KidsWhenever I conduct teaching seminars for teachers of young children, I always tell the participants that our role in the English classroom is that of teacher, not parent. We, as educators, hopefully can choreograph activities that build English confidence in young learners in a friendly yet firm atmosphere. Even though it is tempting to let younger children hold my hand or clutch my skirt when we do various activities, I do not encourage such gestures because less demonstrative or affectionate children may be jealous or feel left out.

But last month a five-year-old boy named Masayuki changed all that.

I must admit I had had my eye on him for two years prior to joining our class. As is the habit of younger siblings waiting for their older brothers or sisters attending our school, he had been playing in the preschool play area since the age of three. Often with a smile I asked him when he was going to start coming to my class, and the reply was always the same, in the negative. When he turned four, I asked his mother when he was going to start, and she said since he was unruly, they wanted to wait a bit.

So I was delighted when I was told he would finally observe the preschool group in August. As he played in the play area, I told him that I was looking forward to his coming to class that day. With a sparkle in his eye he replied, "Only for today," as if to warn me that I should not get my hopes up.

He participated in the observation lesson to the degree that I knew we had a future "kokusaijin" (international person) within our grasp. At the end of class he came over to me to personally tell me, with a wide smile on his face, "Tanoshikatta" (It was fun.) and then ran out of the classroom. I was genuinely pleased when his mother said he would join the next month.

In September he and his friend, Ryo, became students at my school. The preschool class they joined was a typical one: fast-paced, student-focused, task-oriented and fun in a friendly yet firm way. As a newcomer Masayuki was able to succeed in all the activites orchestrated in his first class with five other preschoolers. I was pleased with his enthusiasm, outgoing personality, vitality and ability to adapt to the challenging activities in a completely English speaking atmosphere.
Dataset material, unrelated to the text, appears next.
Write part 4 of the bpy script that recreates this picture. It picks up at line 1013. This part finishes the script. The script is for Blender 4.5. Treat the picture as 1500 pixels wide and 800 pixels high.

At the end of class, I always play our preschool theme song, and the students line up to shake hands with me as they say farewell. One by one the girls lined up first, shook my hand and said, "Goodbye". Before I knew it, Masayuki was standing there before me with this wide, winning smile on his face. There was a sparkle in his eyes and excitement in the air. I extended my hand to him, which he took and shook. And then before I knew what happened, he leaned over and kissed me on the cheek before running off. Then his friend Ryo did the same thing, and then Ooji, the last boy on line kissed me, too. (Ooji, the last one out the door, for some reason, came back for a second kiss.)

As the closing measures of our class theme song filled the empty room, the scent and merriment of the children lingered; I found myself transfixed on my chair. My eyes were filled with water and my heart bursting with happiness. For the first time in my twenty-three years of teaching English to these quiet, shy, reticient, wonderfully interesting Japanese children, I had been kissed by a student. For the first time, it was I who had been caught off-guard by this innocent, spontaneous gesture.

It was a marvelous, delicious and touching experience. I sat there on the chair cherishing and savoring the moment, dazed, afraid to stand up; as if to stand up might break the spell of human affection that bound me to my seat. Six-year-old Masayuki kissed me and nothing, outside or in the classroom, will ever be the same.